Sieyès’in Millet – Ulus Anlayışı
Sieyès’e göre millet/ulus, Tiers état’dır. Fakat toplumun bütün işlerini görmesine rağmen bu kesim (Tiers état), halkın sırtından geçinen bir azınlığın baskısı altındadır.
Ayrıcalıklı sınıflar ortadan kalktığı zaman halk, hak ve özgürlüklerine kavuşacak, hukukun önünde eşit bir bütün meydana getirecektir. Sieyès’in ve genel olarak 1789’un aktörlerinin benimsedikleri – ve Kara Avrupa’sı anayasa hukukuna da ilham kaynağı olan – ulus anlayışı genel hatlarıyla bu şekilde ifade edilebilir.
Kısaca ifade etmek gerekirse Sieyès’e göre ulus, ortak bir düzene ve ortak yasalara uyan bireylerin meydana getirdiği topluluğun adıdır.
Tüm bireyci ve liberal yazarlar gibi Sieyès için de ulus birbirinden bağımsız ve yasalar önünde eşit olan bireylerden oluşmaktadır. Bireylerden oluşan topluluk bir bütündür; yani ulus, kendisini oluşturan bireylerin bir toplamı değil sentezidir. Kimyadan örnek vermek gerekirse, bir araya gelerek bileşen birçok madde nasıl yeni bir madde ortaya çıkarırsa Sieyès’e göre ulus da bireylerin toplamından farklı, onu aşan bir sentez yaratmaktadır. Ulusu teşkil eden bireylerin tek başlarına hiçbir güçleri yoktur; iktidar bütüne aittir. Anayasa da bütüne yani ulusa dayanacak ve onun örgütlenmesini temin edecektir.
İlk bakışta Sieyès ayrıcalıklı sınıflar (aristokrasi ve Kilise) dışında hiçbir zümreyi ulusun dışında tutmuyor gibi görünse de temsil meselesi hakkında ileri sürdüğü düşüncelerle bunun aksini yapmaktadır. “Aktif vatandaş” – “pasif vatandaş” ayrımı yaparak yalnızca ekonomik olarak güçlü olanların seçime katılmalarını temin etmeye çalışmaktadır. Ayrıca Sieyès, devletin birliğinin toplumda yaşayan bireylerin birleşerek halkı meydana getirmeleriyle değil, ulus olgusuyla gerçekleştiğini iddia etmektedir.
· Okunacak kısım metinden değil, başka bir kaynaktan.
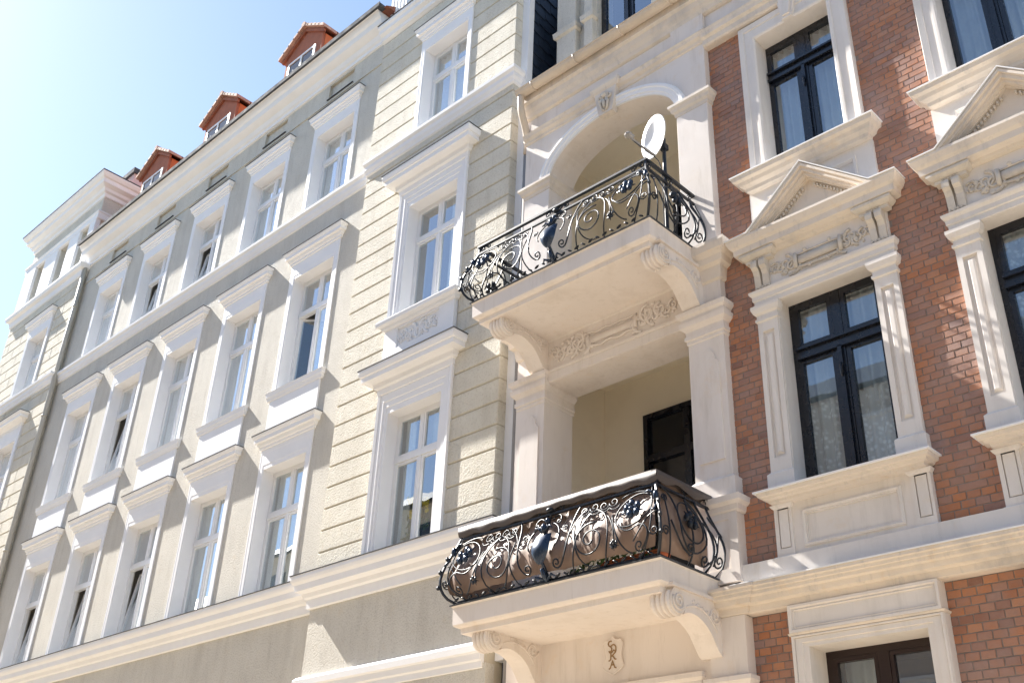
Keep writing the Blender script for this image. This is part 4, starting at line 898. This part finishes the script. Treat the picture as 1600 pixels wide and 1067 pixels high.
bal1, PF1, PS1, _, _ = balcony(7.22, 'upper')
bal2, PF2, PS2, zt2, z22 = balcony(3.24, 'lower')

# ---- attic above the loggia eaves
aw = MB(); wall(aw, -8.62, -5.9, 11.25, 15.0, 9.42, 9.8, [(-7.82, -6.72, 12.35, 14.3)]); ato = obj('dormer_front', aw, 'stucco_cream', brick_h)
for a, b in ((-8.6, -8.2), (-8.02, -7.85), (-6.7, -6.5)): p = MB(); p.cbox(a, b, 9.3, 9.42, 11.3, 15, .01); p.loft(a, b, 9.3, [(0, 12.75), (.04, 12.78), (.05, 12.88), (0, 12.9)], .1); obj('dormer_pilaster', p, 'stucco_cream', ato)
glazing(brick_h, -7.27, .55, 12.35, 14.3, 9.5, 13.6, 'dark_frame', fw=.065, mull=.1, trans=.12, dark=True)
rf = MB(); rf.prism_x([(9.6, 11.2), (10.3, 15.0), (14, 17), (18, 15), (19, 11.2)], LX0 - .1, XE); rfo = obj('roof', rf, 'slate', brick_h)

# ------------------------------------------------------------------ loose things
# satellite dish on the upper balcony
dish = thing('satellite_dish', 'white satellite dish on a black pole at the corner of the upper balcony', 'satellite dish', (-6.0, 8.45, 7.24))
n = Vector((-.35, -.935, -.04)).normalized(); c0 = Vector((-6.1, 8.4, 8.77)); upv = Vector((0, 0, 1)); sx_ = n.cross(upv).normalized(); sy_ = sx_.cross(n).normalized()
d = MB(); vs = [c0 - n * .07]; fs = []; RN, SN = 6, 28
for i in range(1, RN + 1):
    r = i / RN
    for k in range(SN):
        a = 2 * PI * k / SN; vs.append(c0 + sx_ * (.27 * r * math.cos(a)) + sy_ * (.30 * r * math.sin(a)) - n * (.07 * (1 - r * r)))
for k in range(SN): fs.append((0, 1 + k, 1 + (k + 1) % SN))
for i in range(RN - 1):
    for k in range(SN): a = 1 + i * SN; fs.append((a + k, a + (k + 1) % SN, a + SN + (k + 1) % SN, a + SN + k))
d.add(vs, fs); k0 = len(vs); d.add([v - n * .012 for v in vs], [tuple(reversed(f)) for f in fs])
base = 1 + (RN - 1) * SN
for k in range(SN): d.f.append((base + k, base + (k + 1) % SN, k0 + base + (k + 1) % SN, k0 + base + k))
obj('reflector', d, 'dish_white', dish, smooth=True)
a = MB(); foot = c0 - sy_ * .29 - n * .02; tipp = c0 + n * .36 - sy_ * .12
a.tube([foot, foot + (tipp - foot) * .5 - sy_ * .01, tipp], .017, 6); obj('feed_arm', a, 'pipe_grey', dish)
a = MB(); a.blob(tipp + sy_ * .02, .055, .055, .045, 8, 5); a.tube([tipp + n * .0, tipp - n * .07 + sy_ * .02], .028, 8); obj('feed_head', a, 'granite', dish)
a = MB(); a.tube([(-5.99, 8.47, 7.3), (-5.99, 8.47, 8.72)], .024, 8); a.tube([(-5.99, 8.47, 8.62), c0 - n * .075], .02, 6); a.box(-6.03, -5.95, 8.43, 8.51, 8.54, 8.62); obj('mast', a, 'iron', dish)
a = MB(); a.tube(bez(tuple(tipp), tuple(foot - sy_ * .1), (-6.02, 8.44, 8.5), (-6.02, 8.45, 8.1), 14) + [(-6.02, 8.45, 7.7), (-6.05, 8.5, 7.3)], .006, 5); obj('cable', a, 'dark_frame', dish)

# brown cloth behind the lower railing
def cloth(name, P, u0, u1, nu, v0, v1, off, seed, wob=.022):
    rn = random.Random(seed); mb = MB(); nv = 16; vs = []; ph = [rn.uniform(0, 6) for _ in range(8)]
    for i in range(nu + 1):
        u = u0 + (u1 - u0) * i / nu
        for j in range(nv + 1):
            v = v0 + (v1 - v0) * j / nv
            e = wob * (math.sin(u * 9 + ph[0] + 2 * v) + .7 * math.sin(u * 23 + ph[1] - v * 7) + .5 * math.sin(v * 17 + ph[2] + u * 5) + .5 * math.sin(u * 41 + ph[3] + v * 13) + .4 * math.sin(u * 71 + v * 31 + ph[4]))
            vs.append(P(u, v, off + e * .55 * min(1, (v1 - v) * 5 + .1)))
    fs = [(i * (nv + 1) + j, (i + 1) * (nv + 1) + j, (i + 1) * (nv + 1) + j + 1, i * (nv + 1) + j + 1) for i in range(nu) for j in range(nv)]
    mb.add(vs, fs); return mb
tarp = thing('balcony_cloth', 'brown cloth screen hung inside the lower balcony railing, hem folded over the handrail', 'cloth screen', (-7.35, 8.1, 3.26))
half = (RX1 - RX0) / 2
def PFc(u, v, off): x, d, z = PF2(u, v, off); return (x, d, z)
cb = cloth('x', lambda u, v, o: PF2(u, v, o - .055 - (.10 * max(0, .35 - v) if u > .2 else .02)), -half + .05, half - .04, 90, .10, .87, 0, 4); obj('front_sheet', cb, 'tarp', tarp, smooth=True)
cb = cloth('x', lambda u, v, o: PS2(1)(u, v, o - .05), .02, .72, 30, .06, .87, 0, 6, .012); obj('side_sheet', cb, 'tarp', tarp, smooth=True)
cb = cloth('x', lambda u, v, o: PS2(-1)(u, v, o - .05), .02, .9, 30, .12, .87, 0, 8, .014); obj('side_sheet', cb, 'tarp', tarp, smooth=True)
hm = MB(); nseg = 60; vs = []; fs = []
for i in range(nseg + 1):
    x = RX0 - .03 + (RX1 - RX0 + .06) * i / nseg; sag = .010 * math.sin(i * .5) + .014 * math.sin(i * .21 + 1); drop = .075 + .035 * abs(math.sin(i * .07 + .6)) + .012 * math.sin(i * .9)
    vs += [(x, RD + .07, zt2 - .1), (x, RD + .03, zt2 + .014), (x, RD - .028, zt2 + .016), (x, RD - .036 + sag * .2, zt2 - drop * .5), (x, RD - .022 + abs(sag) * .5, zt2 - drop)]
for i in range(nseg):
    for k in range(4): a = i * 5 + k; fs.append((a, a + 5, a + 6, a + 1))
hm.add(vs, fs); vs = []; fs = []
for i in range(25):
    dd = RD - .03 + .99 * i / 24; drop = .08 + .03 * math.sin(i * .5) + (.05 if i > 21 else 0)
    vs += [(RX1 - .07, dd, zt2 - .1), (RX1 - .03, dd, zt2 + .013), (RX1 + .03, dd, zt2 + .015), (RX1 + .036, dd, zt2 - drop * .5), (RX1 + .022 + .006 * math.sin(i), dd, zt2 - drop)]
for i in range(24):
    for k in range(4): a = i * 5 + k; fs.append((a, a + 5, a + 6, a + 1))
hm.add(vs, fs); obj('hem', hm, 'tarp_hem', tarp, smooth=True)
# planter with greenery at the balcony's corner
pl = thing('planter', 'low orange planter with green leaves in the corner of the lower balcony', 'planter', (-6.4, 8.22, 3.26))
q = MB(); q.loft(-6.75, -6.02, 8.16, [(-.02, 3.262), (.0, 3.28), (.02, 3.36), (.03, 3.365), (.03, 3.385), (.0, 3.386)], .14); obj('box', q, 'terracotta', pl)
lf = MB(); rn = random.Random(9)
for k in range(90):
    x = rn.uniform(-7.2, -6.1); z = rn.uniform(3.34, 3.55); d = rn.uniform(8.04, 8.2); L = rn.uniform(.04, .08); an = rn.uniform(0, 6.28); wv = Vector((math.cos(an), rn.uniform(-.4, .4), math.sin(an) * .6)).normalized() * L; sv = Vector((-wv.z, rn.uniform(-.02, .02), wv.x)) * .3; b = Vector((x, d, z))
    lf.add([b - wv, b + sv, b + wv, b - sv], [(0, 1, 2, 3)])
obj('foliage', lf, 'leaf', pl)
# potted flowers behind the bay's lowest window
pf = thing('flower_pot', 'yellow flowers in a pot behind the lowest panes of the cream bay window', 'potted plant', (-11.0, 9.29, 4.6))
q = MB(); q.tube([(-11.0, 9.29, 4.6), (-11.0, 9.29, 4.68), (-11.0, 9.29, 4.8)], .09, 12, (.8, 1.1)); obj('pot', q, 'white_paint', pf)
q = MB(); bl = MB(); rn = random.Random(3)
for k in range(10):
    tp = Vector((-11.0 + rn.uniform(-.26, .22), 9.24 + rn.uniform(-.02, .02), 5.12 + rn.uniform(-.05, .38))); q.tube([(-11.0, 9.29, 4.78), (-11.0 + (tp.x + 11.0) * .4, 9.28, 5.0), tp], .006, 4)
    for e in range(7): bl.blob(tp + Vector((rn.uniform(-.05, .05), rn.uniform(-.03, .03), rn.uniform(-.06, .06))), .032, .02, .032, 6, 4)
for k in range(26):
    b = Vector((-11.02 + rn.uniform(-.26, .22), 9.25 + rn.uniform(-.03, .03), rn.uniform(4.85, 5.2))); wv = Vector((rn.uniform(-1, 1), .1, rn.uniform(-.2, 1))).normalized() * .07; sv = Vector((-wv.z, 0, wv.x)) * .35
    q.add([b - wv, b + sv, b + wv, b - sv], [(0, 1, 2, 3)])
obj('stems', q, 'leaf', pf); obj('blossoms', bl, 'blossom', pf, smooth=True)

# ------------------------------------------------------------------ houses across the street (behind the camera; mirrored in the panes)
hs = [(-75, -42, 12.5, 'house_grey', 'grey'), (-42, -20, 14.0, 'house_ochre', 'ochre'), (-20, -2, 13.3, 'house_pink', 'pink'), (-2, 26, 13.0, 'house_grey', 'grey')]
for i, (x0, x1, zt, mt, cn) in enumerate(hs):
    t = thing('house', ['grey house farthest along the opposite side of the street, mirrored in panes', 'ochre house across the street, mirrored in the left panes', 'pink house across the street, mirrored in the brick house panes', 'grey house across the street beside the pink one, mirrored in panes'][i], 'house', ((x0 + x1) / 2, -8, -EYE), 'houses across the street')
    b = MB(); b.box(x0, x1, -16, -6, -EYE, zt); obj('wall', b, mt, t)
    b = MB(); b.prism_x([(-5.7, zt), (-11, zt + 3.4), (-16.3, zt)], x0 + .02, x1 - .02); obj('roof', b, 'slate', t)
    nx = int((x1 - x0) / 2.4)
    for fl_ in range(4):
        for k in range(nx):
            xx = x0 + (k + .5) * (x1 - x0) / nx; zz = zt - 2.7 - fl_ * 3.4
            if zz < -1: continue
            b = MB(); b.ring(xx - .62, xx + .62, zz - .1, zz + 1.9, .1, -6.0, -5.93); b.box(xx - .52, xx + .52, -6.02, -5.97, zz, zz + 1.8); obj('window', b, 'pane_dark' if k % 3 else 'white_paint', t)
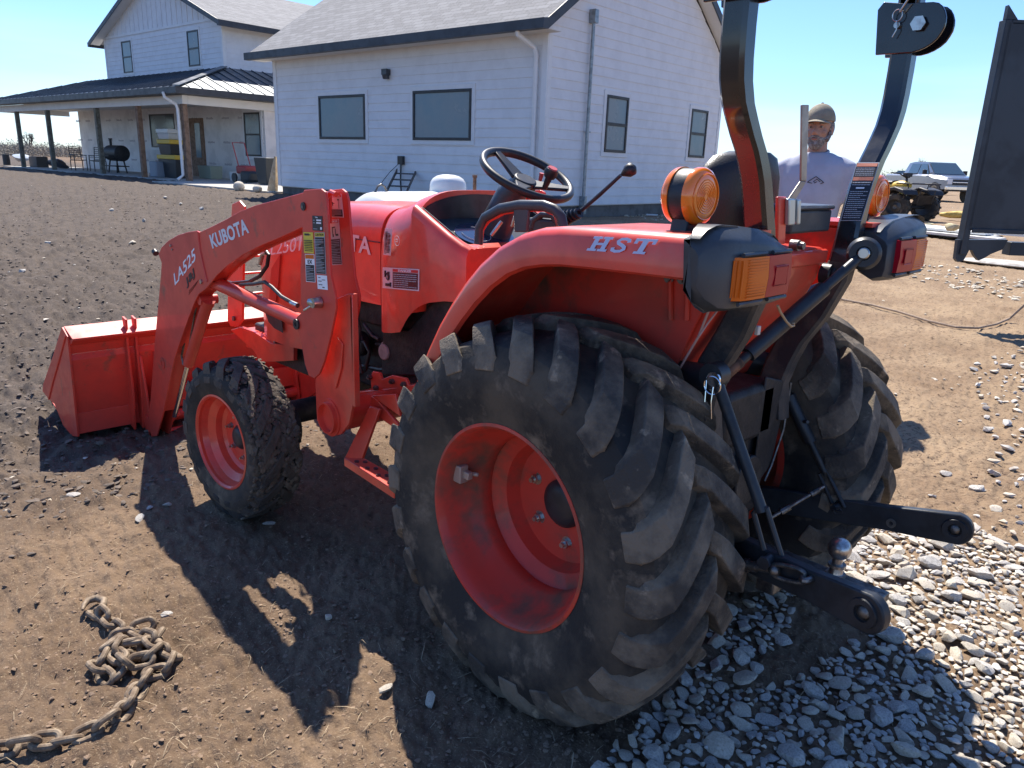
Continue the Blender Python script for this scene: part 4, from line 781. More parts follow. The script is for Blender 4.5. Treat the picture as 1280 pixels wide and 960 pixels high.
mb = MB(); mb.prism([q(981, 248), q(989, 248), q(988, 281), q(980, 281)], (-.012, 0, 0)); mb.prism([q(991, 249), q(995, 249), q(994, 280), q(990, 280)], (-.014, 0, 0)); mb.build('sign_socket', mat('zinc_plate', (.5, .58, .6), .3, .6), T, bevel=.003, fix=True)
mb = MB(); mb.prism([q(974, 246), q(984, 246), q(982, 305), q(972, 305)], (.01, 0, 0)); mb.build('socket_plate', KR, T, bevel=.003, fix=True)
for pq in [(989, 306), (988, 306)][:1]: c_ = q(*pq); MB().cyl(c_, c_+V((-.02, 0, 0)), .013, n=18).cyl(c_+V((-.02, 0, 0)), c_+V((-.032, 0, 0)), .009, n=8).build('deck_bolt', STLD, T)
mb = MB(); c_ = UP(1028, 342, (-.345, 0, 0), V((1, 0, 0))); mb.cyl(c_, c_+V((-.03, 0, 0)), .03, n=24); mb.cyl(c_+V((-.03, 0, 0)), c_+V((-.04, 0, 0)), .022, n=24); mb.build('rubber_stop', BLKM, T, bevel=.003)
# --- roll bar
zy = [(.70, .20), (.8, .205), (.9, .22), (1.0, .235), (1.1, .247), (1.2, .258), (1.25, .268), (1.3, .283), (1.35, .302), (1.4, .330), (1.45, .374), (1.5, .410), (1.55, .430), (1.62, .436), (1.72, .436), (1.84, .436)]
xf_ = [(.70, -.235), (.8, -.225), (.9, -.243), (1.0, -.30), (1.1, -.350), (1.2, -.360), (1.9, -.356)]; xr_ = [(.70, -.315), (.8, -.30), (.9, -.32), (1.0, -.375), (1.1, -.412), (1.2, -.421), (1.3, -.415), (1.9, -.411)]
rp = MB(); rings = []
for z_ in [.70, .8, .86, .92, 1.0, 1.05, 1.1, 1.15, 1.2, 1.25, 1.3, 1.35, 1.38, 1.41, 1.44, 1.47, 1.5, 1.54, 1.58, 1.64, 1.74, 1.84]:
    yo = float(np.interp(z_, [a for a, b_ in zy], [b_ for a, b_ in zy])); xa = float(np.interp(z_, [a for a, b_ in xf_], [b_ for a, b_ in xf_])); xb = float(np.interp(z_, [a for a, b_ in xr_], [b_ for a, b_ in xr_])); c = .008
    rings.append([V((xa-c, yo, z_)), V((xa, yo-c, z_)), V((xa, yo-.05+c, z_)), V((xa-c, yo-.05, z_)), V((xb+c, yo-.05, z_)), V((xb, yo-.05+c, z_)), V((xb, yo-c, z_)), V((xb+c, yo, z_))])
k_ = 8
rp.loft(rings[k_-1:]); both(rp, 'roll_bar', BLK, T, smooth=28, fix=True)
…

Kısaca söylemek gerekirse devletin birliği halka (yani somut olarak belli bir dönemde, belli bir ülke üzerinde yaşamakta olan bireylerin toplamı) değil ulusa bağlıdır. Peki, Sieyès’e göre ulus nedir? Ulus, kendisini teşkil eden, oluşturan bireylerden farklı bir hukuki şahsiyettir. Sadece belli bir dönemde, ülke üzerinde yaşamakta olan bireylerin toplamından meydana gelmez. Ulus yalnızca bugünü değil, geçmişi ve geleceği de kapsayan manevi bir varlıktır. Yaşayanların yanında ölmüş ve doğacak olanlardan da meydana gelmektedir.
Sieyès’in açtığı yoldan gidenler ulusu, yaşamış ve yaşayacak kuşakları da içine alan, uzak geçmişten sonsuz geleceğe doğru sürüp giden ve kendisini meydana getiren kişilerden ve onların iradelerinden ayrı, kendine özgü bir kişilik ve iradeye sahip bir tüzel kişilik olarak tanımlamışlardır. Bu tanımın tabii bir soncu olarak “millî/ulusal irade”, milleti/ulusu meydana getiren kişilerin iradelerinden ayrı ve onların iradelerine üstün bir irade olarak tecelli etmektedir.